One of Mary’s gardening compadres teaches a kid’s class which involves starting seedlings in “pots” made from the cardboard tubes found in paper towels and toilet paper. Cutting four slits in the bottom of the tube and folding the flaps inward puts a bottom on the pot, but what’s the fun in that?
Draw a 42 mm circle, set the layer to cut corrugated cardboard, turn the circle into suitable arrays, flatten some boxes from the heap, and Fire the Laser:

Collect the fallen disks from the chip tray and jam one in place as a serving suggestion, where it fits like it was custom-made:

You’d still want to fold some flaps over the disk to keep it in place, but now your pot has a real bottom.
I have no idea if 42 mm is a Galactic Constant, but it worked for the pile of tubes we had on hand.
That was easy …
Comments
2 responses to “Seedling Starter Pot Bottoms”
Never occurred to me that a consumer level Chinese laser can cut useful parts out of packaging grade corrugated cardboard.
So all the things people cut out of plywood and acrylic, drawer dividers, custom enclosures, air, ducts, etc., a consumer grade laser can cut the same out of waste cardboard? With larger tabs and accounting for structural differences but still?
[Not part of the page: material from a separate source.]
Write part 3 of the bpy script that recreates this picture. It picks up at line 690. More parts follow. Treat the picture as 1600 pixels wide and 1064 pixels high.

Is there a tutorial you could link to that specifically addresses this?
By and large, a CO₂ laser can cut a sheet of pretty nearly any mostly-organic (in the carbon-based lifeform sense, rather than the wholesome veggie sense) stuff, modulo quibbles about health / safety / flammability.
I treat corrugated cardboard like any other material: run a few tests to find the right speed / power settings, then have at it.
One quirk: the corrugations fill up with smoke, so let the parts air out for a couple of days before using it in a critical (i.e. spouse-adjacent) application.